Davis has spent 18 years on death row for the 1989 slaying of Savannah, Ga., police officer Mark MacPhail. Davis' attorneys insist that he is innocent and deserves a new trial because several witnesses at his trial have recanted their testimony.

The high court ordered a federal judge in Georgia to determine whether there is evidence "that could not have been obtained at the time of trial (that) clearly establishes petitioner's innocence."

Defense lawyers had appealed to the Supreme Court after a federal court denied a new trial request in April.

"The substantial risk of putting an innocent man to death clearly provides an adequate justification for holding an evidentiary hearing," said Justice John Paul Stevens, writing for the court. Justices Ruth Bader Ginsburg and Stephen Breyer concurred with Stevens.

MacPhail was slain 20 years ago while working off-duty as a security guard at a bus station. He had rushed to help a homeless man who had been pistol-whipped at a nearby parking lot, and was shot twice when he approached Davis and two other men. Witnesses identified Davis as the shooter at his 1991 trial.

Mistaken identity?
But Davis' lawyers say new evidence proves their client was a victim of mistaken identity.
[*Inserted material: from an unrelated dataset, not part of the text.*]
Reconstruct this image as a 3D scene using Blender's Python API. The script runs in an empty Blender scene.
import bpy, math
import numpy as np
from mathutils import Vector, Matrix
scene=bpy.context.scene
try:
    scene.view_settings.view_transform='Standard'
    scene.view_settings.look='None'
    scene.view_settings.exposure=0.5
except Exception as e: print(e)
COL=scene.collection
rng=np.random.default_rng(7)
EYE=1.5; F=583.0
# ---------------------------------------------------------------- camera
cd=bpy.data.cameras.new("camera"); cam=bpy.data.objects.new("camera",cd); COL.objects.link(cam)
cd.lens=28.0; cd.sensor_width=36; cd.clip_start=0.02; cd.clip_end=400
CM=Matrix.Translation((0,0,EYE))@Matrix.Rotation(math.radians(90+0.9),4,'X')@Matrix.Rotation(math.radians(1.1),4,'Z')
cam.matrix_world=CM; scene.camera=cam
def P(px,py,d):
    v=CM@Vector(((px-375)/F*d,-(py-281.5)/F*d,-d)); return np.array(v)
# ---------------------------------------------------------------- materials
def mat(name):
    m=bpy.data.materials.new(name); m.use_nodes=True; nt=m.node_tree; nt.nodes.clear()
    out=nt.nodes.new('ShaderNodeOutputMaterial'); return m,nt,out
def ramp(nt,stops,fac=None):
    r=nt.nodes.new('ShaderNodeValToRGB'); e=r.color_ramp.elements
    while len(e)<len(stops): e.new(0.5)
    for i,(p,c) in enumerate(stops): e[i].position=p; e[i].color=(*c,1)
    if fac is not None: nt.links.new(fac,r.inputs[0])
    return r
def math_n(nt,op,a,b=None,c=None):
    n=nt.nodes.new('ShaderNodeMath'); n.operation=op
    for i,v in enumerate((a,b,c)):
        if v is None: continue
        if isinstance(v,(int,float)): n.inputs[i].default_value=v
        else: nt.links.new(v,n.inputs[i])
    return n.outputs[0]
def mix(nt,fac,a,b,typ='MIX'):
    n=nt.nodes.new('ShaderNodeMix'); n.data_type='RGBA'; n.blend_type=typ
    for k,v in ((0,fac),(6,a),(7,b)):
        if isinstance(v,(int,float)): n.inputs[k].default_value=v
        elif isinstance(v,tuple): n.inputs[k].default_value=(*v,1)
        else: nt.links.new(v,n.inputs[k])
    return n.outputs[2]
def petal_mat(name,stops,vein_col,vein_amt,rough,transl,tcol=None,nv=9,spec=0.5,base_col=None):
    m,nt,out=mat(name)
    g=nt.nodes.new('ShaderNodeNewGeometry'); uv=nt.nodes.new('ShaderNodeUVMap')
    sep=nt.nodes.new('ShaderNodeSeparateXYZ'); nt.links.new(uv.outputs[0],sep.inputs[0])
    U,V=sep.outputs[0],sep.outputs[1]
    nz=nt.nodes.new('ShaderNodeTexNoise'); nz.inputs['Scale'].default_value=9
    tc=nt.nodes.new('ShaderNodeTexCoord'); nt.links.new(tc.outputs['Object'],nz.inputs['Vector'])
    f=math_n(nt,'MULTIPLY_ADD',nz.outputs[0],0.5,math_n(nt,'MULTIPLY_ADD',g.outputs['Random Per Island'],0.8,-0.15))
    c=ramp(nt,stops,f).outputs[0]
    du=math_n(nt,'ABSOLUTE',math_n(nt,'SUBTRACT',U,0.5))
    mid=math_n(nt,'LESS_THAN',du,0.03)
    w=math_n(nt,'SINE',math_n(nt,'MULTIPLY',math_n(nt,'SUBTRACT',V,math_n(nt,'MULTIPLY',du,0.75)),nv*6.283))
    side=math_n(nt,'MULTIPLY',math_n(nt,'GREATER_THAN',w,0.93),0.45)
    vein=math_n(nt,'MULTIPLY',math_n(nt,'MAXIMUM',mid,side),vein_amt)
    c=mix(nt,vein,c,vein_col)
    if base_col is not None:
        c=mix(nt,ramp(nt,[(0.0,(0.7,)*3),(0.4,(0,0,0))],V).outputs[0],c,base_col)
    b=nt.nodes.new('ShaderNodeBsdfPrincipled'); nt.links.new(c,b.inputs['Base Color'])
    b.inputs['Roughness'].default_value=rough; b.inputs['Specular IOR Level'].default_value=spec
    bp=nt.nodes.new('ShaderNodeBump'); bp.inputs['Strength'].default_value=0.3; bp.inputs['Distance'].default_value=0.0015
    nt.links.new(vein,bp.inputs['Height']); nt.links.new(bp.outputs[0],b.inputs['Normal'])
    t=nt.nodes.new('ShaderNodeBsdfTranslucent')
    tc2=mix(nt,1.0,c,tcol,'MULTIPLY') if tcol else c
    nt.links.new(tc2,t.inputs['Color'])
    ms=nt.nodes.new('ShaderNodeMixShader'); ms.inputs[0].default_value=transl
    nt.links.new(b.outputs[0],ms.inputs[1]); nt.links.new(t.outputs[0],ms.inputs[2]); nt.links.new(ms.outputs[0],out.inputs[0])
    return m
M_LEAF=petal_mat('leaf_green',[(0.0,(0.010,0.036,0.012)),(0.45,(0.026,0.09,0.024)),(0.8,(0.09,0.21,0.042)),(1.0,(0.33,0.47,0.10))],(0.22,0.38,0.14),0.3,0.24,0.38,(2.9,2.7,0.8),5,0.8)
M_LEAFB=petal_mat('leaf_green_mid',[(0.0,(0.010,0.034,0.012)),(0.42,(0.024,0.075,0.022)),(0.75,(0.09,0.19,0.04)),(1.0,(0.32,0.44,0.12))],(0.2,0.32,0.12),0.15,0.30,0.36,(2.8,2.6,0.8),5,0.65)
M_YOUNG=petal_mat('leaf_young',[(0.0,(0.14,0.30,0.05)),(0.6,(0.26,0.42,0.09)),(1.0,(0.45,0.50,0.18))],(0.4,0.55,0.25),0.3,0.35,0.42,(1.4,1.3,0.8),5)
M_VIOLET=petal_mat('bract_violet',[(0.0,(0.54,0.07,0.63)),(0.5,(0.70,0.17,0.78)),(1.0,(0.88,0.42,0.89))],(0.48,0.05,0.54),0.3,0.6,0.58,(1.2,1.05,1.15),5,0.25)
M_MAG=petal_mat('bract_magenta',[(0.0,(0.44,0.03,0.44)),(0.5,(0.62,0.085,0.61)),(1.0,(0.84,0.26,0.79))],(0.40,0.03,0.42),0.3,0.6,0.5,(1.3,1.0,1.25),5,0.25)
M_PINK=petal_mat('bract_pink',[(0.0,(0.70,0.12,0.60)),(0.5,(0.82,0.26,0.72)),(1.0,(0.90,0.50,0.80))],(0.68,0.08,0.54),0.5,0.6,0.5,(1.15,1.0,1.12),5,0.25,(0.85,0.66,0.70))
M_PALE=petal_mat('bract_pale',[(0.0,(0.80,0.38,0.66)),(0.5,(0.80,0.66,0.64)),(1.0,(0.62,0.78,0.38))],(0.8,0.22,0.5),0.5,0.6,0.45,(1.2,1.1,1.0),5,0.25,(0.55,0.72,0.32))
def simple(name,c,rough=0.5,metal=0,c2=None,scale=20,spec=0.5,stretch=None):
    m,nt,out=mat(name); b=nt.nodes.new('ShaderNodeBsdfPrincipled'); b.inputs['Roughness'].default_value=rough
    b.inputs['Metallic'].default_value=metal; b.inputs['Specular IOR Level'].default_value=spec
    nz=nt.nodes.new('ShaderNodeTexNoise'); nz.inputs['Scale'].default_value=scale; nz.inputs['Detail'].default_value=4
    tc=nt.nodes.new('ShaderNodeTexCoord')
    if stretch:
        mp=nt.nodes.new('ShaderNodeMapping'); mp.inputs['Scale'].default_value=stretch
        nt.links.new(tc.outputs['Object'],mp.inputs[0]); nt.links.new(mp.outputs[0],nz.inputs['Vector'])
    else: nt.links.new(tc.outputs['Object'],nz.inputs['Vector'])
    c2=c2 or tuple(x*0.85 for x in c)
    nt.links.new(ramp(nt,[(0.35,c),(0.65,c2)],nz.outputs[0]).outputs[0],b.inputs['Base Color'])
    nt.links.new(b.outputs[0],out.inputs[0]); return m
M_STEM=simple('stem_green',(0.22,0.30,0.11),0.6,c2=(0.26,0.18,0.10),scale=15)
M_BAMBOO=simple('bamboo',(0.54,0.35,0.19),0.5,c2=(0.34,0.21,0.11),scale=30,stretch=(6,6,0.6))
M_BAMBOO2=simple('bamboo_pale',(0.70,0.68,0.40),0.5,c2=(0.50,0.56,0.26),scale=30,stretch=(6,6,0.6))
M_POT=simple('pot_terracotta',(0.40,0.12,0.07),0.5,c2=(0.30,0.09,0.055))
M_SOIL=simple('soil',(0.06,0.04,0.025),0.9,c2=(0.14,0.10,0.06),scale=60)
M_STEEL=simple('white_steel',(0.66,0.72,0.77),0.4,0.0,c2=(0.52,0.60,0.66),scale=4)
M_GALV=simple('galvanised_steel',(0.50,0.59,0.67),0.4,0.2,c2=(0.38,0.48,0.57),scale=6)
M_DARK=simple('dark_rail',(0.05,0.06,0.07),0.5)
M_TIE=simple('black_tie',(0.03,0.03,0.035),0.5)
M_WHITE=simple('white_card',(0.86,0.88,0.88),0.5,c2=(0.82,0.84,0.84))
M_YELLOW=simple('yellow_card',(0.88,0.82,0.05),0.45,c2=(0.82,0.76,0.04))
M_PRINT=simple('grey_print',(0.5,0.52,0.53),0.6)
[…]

They say three people who did not testify at Davis' trial have said another man confessed to the killing.

The case has attracted worldwide attention, with calls to stop Davis' execution from former President Jimmy Carter, Pope Benedict XVI and Nobel Peace Prize-winner Desmond Tutu.

But state and federal courts have rejected Davis' request for a new trial, and state officials have rejected calls for clemency.

Davis was scheduled to be executed on Sept. 23, but it was postponed after the Supreme Court agreed to consider whether he should get a new trial.

Justices Antonin Scalia and Clarence Thomas dissented from the decision to order an evidentiary hearing, with Scalia saying that "every judicial and executive body that has examined petitioner's claim has been unpersuaded."

Scalia writes dissent
Davis' "claim is a sure loser," Scalia said. "Transferring his petition to the District Court is a confusing exercise that can serve no purpose except to delay the state's execution of its lawful criminal judgment."

Scalia said the Supreme Court was sending the District Court for the Southern District of Georgia "on a fool's errand."

"That court is directed to consider evidence of actual innocence which has been reviewed and rejected at least three times," he said.

Justice Sonia Sotomayor, who was just confirmed as a new justice earlier this month, did not take part in the consideration of Davis' motion, the court said.